Keep on telling us how your life goes on
unlike! I’m so sorry
I can’t remember–did we talk about Beijing on Foot Guides. I think you would love them as a distraction right now.
Should have come to the bookworm today—it was all about dinosaurs
Great minds and all that – we were using the Beijing on Foot cards for our walks.
You are speaking my language! Best of luck to you guys, hang in there!!!
Yo Heather- hang in there! Have a couple of drinks (as long as its not sketchy Chinese moonshine that makes people blind) and enjoy Beijing.
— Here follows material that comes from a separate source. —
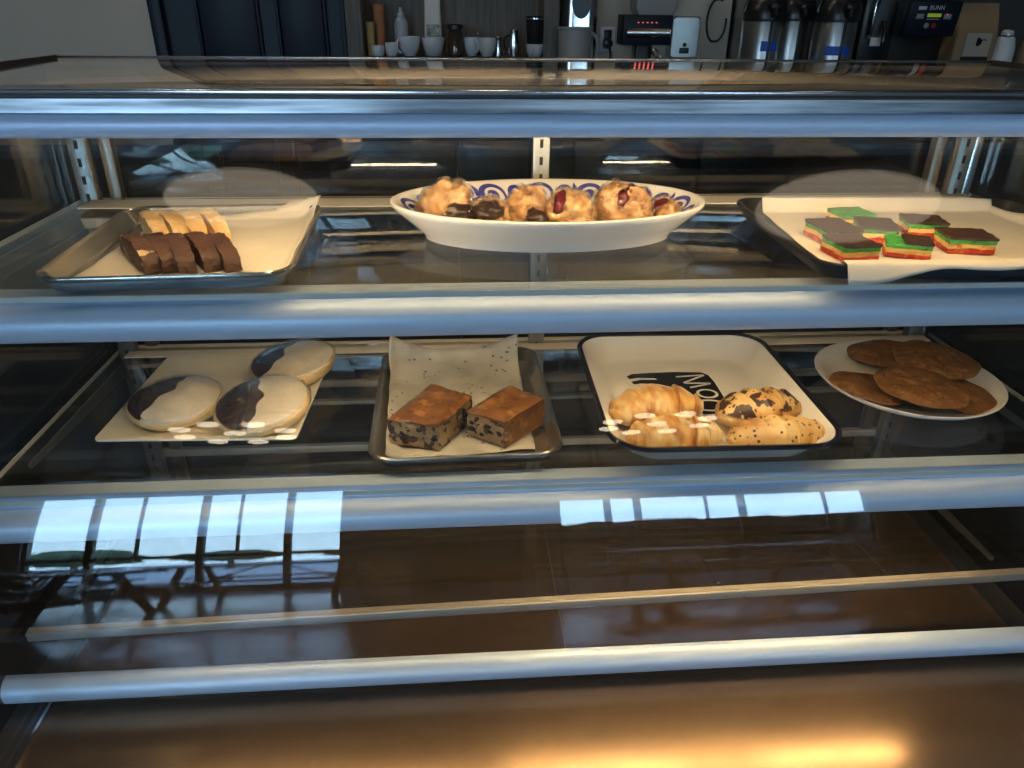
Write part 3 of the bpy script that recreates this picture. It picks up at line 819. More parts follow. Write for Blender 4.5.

Beaming positive vibes and good wishes from San Francisco
It’s interesting… I’m reading Agatha Christie’s autobiography at the moment and her travels…
Then I listened to Cecil Lewis, taped off BBC Radio 3. He flew in WW1 and wrote “Sagittarius Rising” which is a briliant book… After the First World War he went to China to Peking to teach the Chinese to fly in Avro trainers and Vickers Vimy bomber/transports.
What Cecil Lewis wrote about training the Chinese then (or trying to) rang true for me too from BPIAA days…
You are living your life, you write your experiences down and share some of them with us and that is a wonderful thing to do.
You do as Agatha and Cecil did and in the future people will learn from your experiences.